Go through each line of the records below and count those with the word "script". Give only the count.

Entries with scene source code

__________

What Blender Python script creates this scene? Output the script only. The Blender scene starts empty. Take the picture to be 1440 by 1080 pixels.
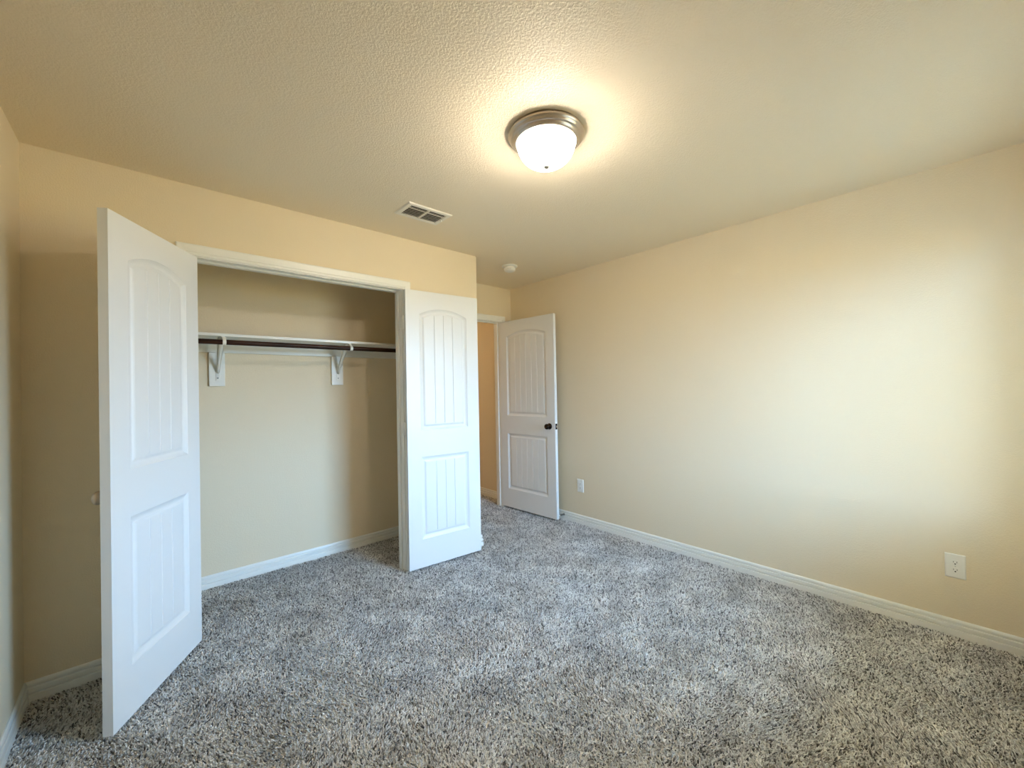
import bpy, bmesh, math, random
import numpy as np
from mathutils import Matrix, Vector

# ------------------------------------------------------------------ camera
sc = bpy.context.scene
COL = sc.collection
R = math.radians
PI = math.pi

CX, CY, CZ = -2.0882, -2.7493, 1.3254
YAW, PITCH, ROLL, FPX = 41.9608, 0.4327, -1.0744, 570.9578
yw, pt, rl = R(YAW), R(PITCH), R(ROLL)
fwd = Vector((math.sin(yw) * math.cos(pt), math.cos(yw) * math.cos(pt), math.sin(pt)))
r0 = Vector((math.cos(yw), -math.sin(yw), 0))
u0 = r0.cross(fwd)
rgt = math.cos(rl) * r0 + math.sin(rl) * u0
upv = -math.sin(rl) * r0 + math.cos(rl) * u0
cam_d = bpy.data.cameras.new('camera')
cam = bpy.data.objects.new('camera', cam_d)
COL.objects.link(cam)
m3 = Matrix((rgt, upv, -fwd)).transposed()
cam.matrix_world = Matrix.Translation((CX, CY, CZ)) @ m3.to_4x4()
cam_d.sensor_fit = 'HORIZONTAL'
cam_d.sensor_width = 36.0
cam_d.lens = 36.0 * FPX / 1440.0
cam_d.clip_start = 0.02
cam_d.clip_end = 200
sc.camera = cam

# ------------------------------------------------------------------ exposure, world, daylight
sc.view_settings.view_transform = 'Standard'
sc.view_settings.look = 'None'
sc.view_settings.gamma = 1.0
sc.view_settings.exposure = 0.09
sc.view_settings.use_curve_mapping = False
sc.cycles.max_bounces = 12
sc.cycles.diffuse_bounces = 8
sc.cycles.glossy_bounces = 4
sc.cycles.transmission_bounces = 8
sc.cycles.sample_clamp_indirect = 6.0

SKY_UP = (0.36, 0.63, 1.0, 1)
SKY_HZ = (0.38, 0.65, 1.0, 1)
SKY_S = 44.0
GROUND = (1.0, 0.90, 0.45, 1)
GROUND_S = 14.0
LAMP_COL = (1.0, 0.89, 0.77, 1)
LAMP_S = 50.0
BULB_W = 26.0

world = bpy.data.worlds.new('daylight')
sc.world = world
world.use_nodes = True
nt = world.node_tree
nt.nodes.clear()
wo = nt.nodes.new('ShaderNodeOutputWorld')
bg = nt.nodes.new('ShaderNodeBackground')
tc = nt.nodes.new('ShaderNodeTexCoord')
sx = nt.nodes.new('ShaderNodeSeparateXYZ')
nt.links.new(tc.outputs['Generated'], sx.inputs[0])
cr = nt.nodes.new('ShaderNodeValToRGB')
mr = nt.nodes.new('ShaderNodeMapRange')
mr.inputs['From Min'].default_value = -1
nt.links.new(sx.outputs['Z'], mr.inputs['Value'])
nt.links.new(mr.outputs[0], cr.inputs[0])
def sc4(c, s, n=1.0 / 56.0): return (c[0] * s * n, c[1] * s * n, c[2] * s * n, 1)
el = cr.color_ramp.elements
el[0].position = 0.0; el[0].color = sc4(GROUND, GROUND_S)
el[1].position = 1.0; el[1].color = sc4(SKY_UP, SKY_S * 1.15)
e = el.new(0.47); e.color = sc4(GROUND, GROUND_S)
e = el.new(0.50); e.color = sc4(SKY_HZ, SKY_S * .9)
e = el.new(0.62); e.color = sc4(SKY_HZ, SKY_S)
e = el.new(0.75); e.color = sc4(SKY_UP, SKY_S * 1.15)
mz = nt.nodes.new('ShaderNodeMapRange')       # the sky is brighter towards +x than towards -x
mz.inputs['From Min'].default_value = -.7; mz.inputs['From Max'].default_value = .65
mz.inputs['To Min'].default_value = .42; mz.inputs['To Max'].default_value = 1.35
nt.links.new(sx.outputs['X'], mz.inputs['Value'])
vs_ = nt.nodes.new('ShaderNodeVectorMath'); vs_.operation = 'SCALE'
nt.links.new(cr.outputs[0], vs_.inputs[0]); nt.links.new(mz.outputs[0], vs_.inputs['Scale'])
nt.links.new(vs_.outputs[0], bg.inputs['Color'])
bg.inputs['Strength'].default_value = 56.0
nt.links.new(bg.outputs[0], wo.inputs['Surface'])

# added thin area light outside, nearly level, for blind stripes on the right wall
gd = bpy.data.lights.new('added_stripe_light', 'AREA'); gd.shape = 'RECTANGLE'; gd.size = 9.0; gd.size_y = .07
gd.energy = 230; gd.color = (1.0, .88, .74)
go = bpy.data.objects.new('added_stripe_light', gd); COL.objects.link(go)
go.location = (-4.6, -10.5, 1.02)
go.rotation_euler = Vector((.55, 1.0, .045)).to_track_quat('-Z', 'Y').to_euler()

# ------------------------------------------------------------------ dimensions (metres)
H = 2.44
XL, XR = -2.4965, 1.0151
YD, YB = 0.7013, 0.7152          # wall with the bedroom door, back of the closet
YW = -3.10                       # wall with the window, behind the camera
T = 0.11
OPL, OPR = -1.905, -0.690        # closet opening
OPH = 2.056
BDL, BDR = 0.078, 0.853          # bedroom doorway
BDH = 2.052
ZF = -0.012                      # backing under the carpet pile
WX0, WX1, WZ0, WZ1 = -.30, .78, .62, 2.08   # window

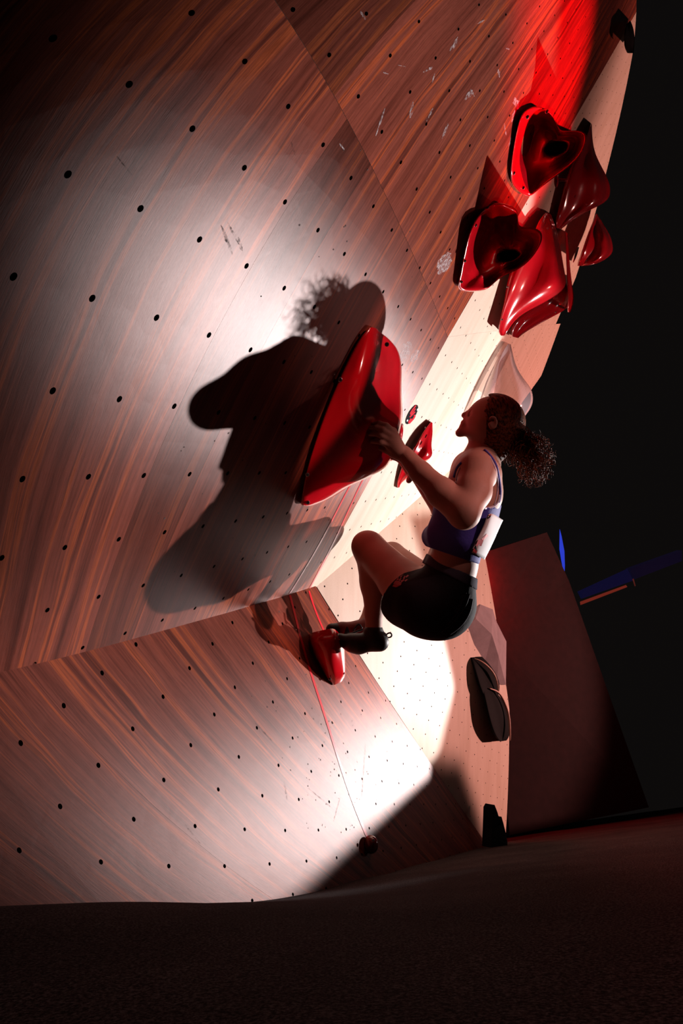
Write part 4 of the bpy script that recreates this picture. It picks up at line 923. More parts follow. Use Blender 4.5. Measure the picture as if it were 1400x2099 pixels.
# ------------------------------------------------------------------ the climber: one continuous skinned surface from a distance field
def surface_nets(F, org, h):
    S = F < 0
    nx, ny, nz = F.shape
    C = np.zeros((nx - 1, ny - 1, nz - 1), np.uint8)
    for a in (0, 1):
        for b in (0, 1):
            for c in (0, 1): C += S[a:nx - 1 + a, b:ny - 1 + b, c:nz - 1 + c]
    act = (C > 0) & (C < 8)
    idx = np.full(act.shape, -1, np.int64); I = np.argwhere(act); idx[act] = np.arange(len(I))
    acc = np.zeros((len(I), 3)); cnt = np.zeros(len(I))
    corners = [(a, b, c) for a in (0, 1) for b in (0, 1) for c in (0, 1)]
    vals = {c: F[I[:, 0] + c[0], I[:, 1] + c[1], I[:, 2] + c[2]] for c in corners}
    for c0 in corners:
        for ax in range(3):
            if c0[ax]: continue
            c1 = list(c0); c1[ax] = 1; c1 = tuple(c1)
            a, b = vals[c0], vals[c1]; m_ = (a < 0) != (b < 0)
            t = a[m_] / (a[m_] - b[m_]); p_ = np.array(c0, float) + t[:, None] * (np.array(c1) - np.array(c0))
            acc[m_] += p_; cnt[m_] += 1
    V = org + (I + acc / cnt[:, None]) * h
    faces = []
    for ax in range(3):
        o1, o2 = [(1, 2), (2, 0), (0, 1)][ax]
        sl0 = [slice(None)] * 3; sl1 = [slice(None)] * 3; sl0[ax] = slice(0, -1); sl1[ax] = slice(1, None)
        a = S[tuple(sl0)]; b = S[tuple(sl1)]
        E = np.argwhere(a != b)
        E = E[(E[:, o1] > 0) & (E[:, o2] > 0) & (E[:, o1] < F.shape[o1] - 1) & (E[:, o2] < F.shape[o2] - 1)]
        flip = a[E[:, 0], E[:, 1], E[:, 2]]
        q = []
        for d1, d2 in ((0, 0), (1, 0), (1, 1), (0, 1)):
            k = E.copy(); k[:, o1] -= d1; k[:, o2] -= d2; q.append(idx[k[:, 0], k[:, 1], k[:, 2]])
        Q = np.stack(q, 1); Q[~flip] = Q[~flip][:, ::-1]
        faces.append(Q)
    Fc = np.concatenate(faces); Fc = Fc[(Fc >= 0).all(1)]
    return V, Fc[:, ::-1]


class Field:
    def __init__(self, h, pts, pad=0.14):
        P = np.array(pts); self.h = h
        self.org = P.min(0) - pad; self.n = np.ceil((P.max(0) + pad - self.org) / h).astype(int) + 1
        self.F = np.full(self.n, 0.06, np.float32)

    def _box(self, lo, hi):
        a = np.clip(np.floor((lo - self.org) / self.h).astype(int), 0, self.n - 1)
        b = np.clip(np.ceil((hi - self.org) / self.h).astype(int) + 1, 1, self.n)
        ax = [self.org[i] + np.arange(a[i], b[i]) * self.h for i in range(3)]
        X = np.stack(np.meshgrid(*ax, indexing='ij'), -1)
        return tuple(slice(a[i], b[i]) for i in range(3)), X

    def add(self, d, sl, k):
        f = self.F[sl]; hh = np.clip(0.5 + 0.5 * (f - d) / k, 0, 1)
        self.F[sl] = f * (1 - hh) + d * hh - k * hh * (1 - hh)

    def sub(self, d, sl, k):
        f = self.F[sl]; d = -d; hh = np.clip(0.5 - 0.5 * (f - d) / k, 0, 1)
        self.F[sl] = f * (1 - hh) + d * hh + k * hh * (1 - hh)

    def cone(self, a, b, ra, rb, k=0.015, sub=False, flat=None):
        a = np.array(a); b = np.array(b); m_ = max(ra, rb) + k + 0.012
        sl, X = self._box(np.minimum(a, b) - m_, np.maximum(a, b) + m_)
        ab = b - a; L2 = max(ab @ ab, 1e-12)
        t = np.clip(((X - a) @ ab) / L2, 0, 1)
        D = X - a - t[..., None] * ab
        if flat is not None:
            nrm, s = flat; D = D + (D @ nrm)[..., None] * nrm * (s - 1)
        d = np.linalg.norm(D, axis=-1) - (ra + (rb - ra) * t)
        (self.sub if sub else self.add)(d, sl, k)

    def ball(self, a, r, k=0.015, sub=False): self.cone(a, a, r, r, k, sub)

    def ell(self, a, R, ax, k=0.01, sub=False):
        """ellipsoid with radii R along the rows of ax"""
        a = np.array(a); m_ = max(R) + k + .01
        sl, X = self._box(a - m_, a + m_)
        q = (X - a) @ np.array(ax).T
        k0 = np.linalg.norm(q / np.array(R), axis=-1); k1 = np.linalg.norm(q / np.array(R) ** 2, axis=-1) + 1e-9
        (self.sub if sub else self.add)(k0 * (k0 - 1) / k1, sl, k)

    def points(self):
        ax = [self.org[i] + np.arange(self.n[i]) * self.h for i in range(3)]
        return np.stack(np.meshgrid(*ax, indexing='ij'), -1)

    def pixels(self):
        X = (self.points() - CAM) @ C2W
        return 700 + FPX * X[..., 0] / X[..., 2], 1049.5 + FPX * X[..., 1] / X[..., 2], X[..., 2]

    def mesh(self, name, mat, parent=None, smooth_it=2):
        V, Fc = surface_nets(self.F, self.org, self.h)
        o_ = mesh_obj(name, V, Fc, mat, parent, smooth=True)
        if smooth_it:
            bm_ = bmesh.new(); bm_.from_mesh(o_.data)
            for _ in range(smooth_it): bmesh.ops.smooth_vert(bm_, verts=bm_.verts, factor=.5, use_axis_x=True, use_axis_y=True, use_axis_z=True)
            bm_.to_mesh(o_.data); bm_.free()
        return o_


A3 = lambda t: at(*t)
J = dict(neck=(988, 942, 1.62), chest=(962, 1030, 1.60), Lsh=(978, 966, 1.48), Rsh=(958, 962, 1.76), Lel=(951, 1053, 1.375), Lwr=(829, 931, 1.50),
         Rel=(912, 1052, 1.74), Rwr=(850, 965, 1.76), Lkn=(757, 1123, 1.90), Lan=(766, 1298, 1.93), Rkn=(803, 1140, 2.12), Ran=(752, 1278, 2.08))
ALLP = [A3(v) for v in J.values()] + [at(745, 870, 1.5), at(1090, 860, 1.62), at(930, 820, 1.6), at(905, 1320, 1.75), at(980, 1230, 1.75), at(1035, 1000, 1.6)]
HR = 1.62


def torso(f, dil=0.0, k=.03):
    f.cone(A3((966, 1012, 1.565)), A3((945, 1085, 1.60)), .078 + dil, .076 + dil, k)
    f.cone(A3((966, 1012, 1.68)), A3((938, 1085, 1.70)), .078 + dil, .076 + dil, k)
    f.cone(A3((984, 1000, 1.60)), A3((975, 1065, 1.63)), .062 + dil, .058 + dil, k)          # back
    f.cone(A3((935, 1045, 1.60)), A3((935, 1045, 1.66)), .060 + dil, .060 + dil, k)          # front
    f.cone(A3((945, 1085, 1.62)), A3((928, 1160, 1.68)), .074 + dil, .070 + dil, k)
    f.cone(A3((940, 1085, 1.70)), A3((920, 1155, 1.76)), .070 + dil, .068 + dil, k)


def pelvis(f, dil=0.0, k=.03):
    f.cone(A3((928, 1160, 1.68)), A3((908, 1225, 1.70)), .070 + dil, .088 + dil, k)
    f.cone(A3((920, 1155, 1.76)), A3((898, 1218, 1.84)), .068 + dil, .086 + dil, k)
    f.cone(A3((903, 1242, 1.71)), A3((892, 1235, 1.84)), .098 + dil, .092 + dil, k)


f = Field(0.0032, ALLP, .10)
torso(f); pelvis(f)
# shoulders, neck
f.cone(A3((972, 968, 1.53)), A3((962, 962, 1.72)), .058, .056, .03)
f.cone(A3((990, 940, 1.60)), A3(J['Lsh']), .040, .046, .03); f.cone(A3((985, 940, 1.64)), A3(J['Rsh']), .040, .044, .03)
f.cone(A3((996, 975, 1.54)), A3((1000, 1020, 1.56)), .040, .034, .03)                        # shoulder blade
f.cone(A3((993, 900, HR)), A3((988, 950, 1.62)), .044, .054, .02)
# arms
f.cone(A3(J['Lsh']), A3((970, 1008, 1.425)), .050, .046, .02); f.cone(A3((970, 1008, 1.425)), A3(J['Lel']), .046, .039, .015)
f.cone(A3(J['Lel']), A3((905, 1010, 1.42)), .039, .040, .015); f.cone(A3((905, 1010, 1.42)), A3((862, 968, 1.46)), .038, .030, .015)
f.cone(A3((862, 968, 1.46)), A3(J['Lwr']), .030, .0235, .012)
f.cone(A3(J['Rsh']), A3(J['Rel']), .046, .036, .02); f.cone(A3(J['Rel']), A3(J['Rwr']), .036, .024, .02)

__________

#### [Written response]
2